Look at it this way: the Mailet API has about as much in common with the
in-protocol handler API as a Message-Driven Bean has in common with the ORB.
They have totally different semantics, event structures, transport and
transaction issues, etc.  This is why I object to conflating the two areas.

I think that we have misunderstanding due to what handlerapi is in james server and the concept of handling the data as soon as possible in a stream based protocol.

you could make a strong argument, that the Matcher classes are
invoked at the wrong part of the chain.  Maybe they should be
invoked as and when the email address is available, and not
when the whole body has arrived.

Well, that is because you're conflating two different issues: Matchers,
which deal with selecting messags in a message pipeline, and in-protocol
handlers that act on events as they happen during protocol transfer.

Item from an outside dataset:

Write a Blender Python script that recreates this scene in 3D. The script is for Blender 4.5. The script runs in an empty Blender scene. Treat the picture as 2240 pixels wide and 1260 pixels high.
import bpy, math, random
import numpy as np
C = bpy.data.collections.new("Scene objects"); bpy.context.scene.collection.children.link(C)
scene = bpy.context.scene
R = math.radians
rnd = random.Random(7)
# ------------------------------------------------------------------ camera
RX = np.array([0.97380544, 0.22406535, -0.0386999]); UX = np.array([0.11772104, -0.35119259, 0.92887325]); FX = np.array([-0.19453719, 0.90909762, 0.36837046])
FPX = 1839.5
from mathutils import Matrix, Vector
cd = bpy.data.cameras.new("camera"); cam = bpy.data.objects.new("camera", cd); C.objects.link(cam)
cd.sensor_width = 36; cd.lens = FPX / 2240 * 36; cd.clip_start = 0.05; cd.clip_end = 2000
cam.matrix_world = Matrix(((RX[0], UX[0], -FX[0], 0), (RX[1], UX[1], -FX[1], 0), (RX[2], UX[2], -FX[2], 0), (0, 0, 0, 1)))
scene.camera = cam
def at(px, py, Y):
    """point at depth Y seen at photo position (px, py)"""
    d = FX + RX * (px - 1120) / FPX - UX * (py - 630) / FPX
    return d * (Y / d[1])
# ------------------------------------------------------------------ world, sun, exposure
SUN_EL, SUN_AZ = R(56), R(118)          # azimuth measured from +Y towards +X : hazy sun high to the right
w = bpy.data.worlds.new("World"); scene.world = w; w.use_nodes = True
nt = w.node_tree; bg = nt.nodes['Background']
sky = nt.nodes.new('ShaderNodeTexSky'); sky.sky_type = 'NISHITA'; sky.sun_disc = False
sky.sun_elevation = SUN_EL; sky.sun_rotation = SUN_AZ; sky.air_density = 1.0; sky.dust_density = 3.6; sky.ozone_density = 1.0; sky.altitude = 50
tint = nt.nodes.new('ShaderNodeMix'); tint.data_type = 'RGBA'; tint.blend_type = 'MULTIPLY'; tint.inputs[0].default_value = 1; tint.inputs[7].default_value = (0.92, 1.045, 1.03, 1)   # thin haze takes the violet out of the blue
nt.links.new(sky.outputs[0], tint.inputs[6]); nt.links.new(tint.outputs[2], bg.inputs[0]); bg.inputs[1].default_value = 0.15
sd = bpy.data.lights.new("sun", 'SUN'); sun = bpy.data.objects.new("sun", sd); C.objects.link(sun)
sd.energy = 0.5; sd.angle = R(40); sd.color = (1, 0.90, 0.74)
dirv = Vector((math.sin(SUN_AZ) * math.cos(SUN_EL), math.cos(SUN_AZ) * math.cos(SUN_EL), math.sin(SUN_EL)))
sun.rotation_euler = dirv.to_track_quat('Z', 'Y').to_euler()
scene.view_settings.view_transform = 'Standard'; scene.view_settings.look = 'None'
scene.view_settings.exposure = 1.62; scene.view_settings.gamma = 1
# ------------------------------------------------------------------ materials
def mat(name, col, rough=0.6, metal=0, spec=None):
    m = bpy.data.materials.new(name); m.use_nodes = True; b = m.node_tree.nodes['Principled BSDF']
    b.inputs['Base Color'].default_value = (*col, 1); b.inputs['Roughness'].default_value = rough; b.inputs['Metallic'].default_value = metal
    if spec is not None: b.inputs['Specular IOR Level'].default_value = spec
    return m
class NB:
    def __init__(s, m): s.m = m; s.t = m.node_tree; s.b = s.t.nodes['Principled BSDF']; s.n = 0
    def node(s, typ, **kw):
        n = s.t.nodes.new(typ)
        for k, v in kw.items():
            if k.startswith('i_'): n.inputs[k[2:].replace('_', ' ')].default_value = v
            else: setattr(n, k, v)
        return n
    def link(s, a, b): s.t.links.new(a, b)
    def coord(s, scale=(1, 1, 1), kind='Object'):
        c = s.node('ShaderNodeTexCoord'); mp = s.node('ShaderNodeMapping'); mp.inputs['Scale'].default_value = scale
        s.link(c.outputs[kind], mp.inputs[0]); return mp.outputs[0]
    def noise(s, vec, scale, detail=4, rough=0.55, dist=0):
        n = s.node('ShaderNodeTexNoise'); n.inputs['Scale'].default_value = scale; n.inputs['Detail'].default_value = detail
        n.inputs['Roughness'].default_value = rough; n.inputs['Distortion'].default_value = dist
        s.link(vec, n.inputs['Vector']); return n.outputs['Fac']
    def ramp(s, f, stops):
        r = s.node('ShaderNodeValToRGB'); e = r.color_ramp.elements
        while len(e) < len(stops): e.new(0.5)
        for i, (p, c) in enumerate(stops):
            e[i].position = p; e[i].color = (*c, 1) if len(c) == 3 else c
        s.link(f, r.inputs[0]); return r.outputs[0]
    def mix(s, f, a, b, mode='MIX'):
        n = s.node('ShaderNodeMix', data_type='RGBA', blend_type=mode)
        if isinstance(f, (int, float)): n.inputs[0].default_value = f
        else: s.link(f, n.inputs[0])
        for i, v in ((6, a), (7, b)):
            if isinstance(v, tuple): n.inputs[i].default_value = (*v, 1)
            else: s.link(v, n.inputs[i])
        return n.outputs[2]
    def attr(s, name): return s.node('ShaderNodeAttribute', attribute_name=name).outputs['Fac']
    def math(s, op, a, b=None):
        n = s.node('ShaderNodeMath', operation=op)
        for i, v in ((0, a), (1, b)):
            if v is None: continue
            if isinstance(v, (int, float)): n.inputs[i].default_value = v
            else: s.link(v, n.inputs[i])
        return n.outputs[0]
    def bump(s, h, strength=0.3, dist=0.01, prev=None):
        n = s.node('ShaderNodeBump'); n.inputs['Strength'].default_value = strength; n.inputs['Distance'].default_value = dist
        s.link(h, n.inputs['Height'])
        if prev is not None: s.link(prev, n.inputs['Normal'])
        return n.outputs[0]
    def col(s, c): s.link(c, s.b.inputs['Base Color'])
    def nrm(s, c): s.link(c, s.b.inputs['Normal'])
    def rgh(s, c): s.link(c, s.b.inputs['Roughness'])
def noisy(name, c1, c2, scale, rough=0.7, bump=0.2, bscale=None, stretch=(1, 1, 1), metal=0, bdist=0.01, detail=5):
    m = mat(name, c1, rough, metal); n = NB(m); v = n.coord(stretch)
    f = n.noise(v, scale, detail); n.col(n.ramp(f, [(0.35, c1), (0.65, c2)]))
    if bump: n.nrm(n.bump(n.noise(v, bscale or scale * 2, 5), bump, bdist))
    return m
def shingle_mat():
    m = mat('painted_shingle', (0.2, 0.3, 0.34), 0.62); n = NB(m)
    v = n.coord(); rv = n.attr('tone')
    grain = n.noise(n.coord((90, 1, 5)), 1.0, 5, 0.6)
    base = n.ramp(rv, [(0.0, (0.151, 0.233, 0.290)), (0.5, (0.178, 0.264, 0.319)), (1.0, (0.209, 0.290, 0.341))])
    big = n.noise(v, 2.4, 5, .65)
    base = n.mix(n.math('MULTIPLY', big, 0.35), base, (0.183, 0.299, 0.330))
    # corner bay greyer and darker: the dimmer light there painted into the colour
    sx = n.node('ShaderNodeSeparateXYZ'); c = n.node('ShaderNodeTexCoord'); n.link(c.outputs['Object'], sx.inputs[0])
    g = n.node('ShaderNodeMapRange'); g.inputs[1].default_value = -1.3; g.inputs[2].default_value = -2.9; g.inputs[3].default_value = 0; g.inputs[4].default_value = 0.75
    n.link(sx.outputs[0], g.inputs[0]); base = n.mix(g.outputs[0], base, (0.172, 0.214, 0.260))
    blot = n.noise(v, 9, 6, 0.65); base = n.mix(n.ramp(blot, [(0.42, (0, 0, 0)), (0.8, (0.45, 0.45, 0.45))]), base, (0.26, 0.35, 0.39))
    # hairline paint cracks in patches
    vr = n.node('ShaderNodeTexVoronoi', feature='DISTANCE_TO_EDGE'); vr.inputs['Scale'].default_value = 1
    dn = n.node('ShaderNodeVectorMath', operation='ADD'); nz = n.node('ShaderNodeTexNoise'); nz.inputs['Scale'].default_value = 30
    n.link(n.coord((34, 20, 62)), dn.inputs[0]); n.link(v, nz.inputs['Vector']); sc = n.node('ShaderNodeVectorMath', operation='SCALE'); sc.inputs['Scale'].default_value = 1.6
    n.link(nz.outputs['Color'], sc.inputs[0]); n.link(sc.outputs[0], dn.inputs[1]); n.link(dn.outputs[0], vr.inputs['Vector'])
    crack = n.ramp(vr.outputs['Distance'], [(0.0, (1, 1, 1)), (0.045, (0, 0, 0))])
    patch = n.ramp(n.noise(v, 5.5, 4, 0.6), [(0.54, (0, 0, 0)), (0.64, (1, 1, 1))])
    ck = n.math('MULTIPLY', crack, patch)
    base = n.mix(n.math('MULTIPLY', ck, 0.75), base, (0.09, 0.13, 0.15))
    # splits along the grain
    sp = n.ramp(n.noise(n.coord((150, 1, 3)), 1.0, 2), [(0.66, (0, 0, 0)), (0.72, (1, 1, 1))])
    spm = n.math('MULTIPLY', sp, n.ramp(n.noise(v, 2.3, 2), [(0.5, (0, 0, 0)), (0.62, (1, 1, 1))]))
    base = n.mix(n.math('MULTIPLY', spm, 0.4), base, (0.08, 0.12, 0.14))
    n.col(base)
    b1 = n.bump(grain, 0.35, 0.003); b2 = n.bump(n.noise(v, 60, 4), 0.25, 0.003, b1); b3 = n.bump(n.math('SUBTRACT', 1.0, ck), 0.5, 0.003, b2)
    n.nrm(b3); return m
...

Currently Matchers can do almost everything a Mailet can do: they can change the mail. Mailet also can do almost everything. Imho we should put more constraint on Matchers: imho it would be better to use them as message selectors and they should not be able to change the message, but we already use some of them to add attributes and similar things.

Where we will have far more agreement, and where we are refactoring JAMES
code today, is that there are commonalities and places where you want to
factor out underlying behavior that can be shared by in-protocol handlers
and matcher/mailet code.  So SpamAssassin can be invoked by an in-protocol
handler (more and more mail *filtering* code is done in the handlers), or it
could be invoked in the message pipeline.

Exactly, it would be good if we can find interfaces to access the "underlying behaviours" so to make that common part, usable by both the protocol handlers or by the "current" Mailets a common standard.

As I said, more and more we're moving to handle filtering in the protocol
handlers, and have just "application" type code in the pipeline, e.g.,
mailing list managers, delivery support, etc.

        --- Noel

I agree, and that's why we should try to "evolve" the current API to be more friendly with the new scenario where we need to have answers to our processing early.

Myabe we can do this adding new unrelated apis, but maybe many things can be done by improving the current interfaces.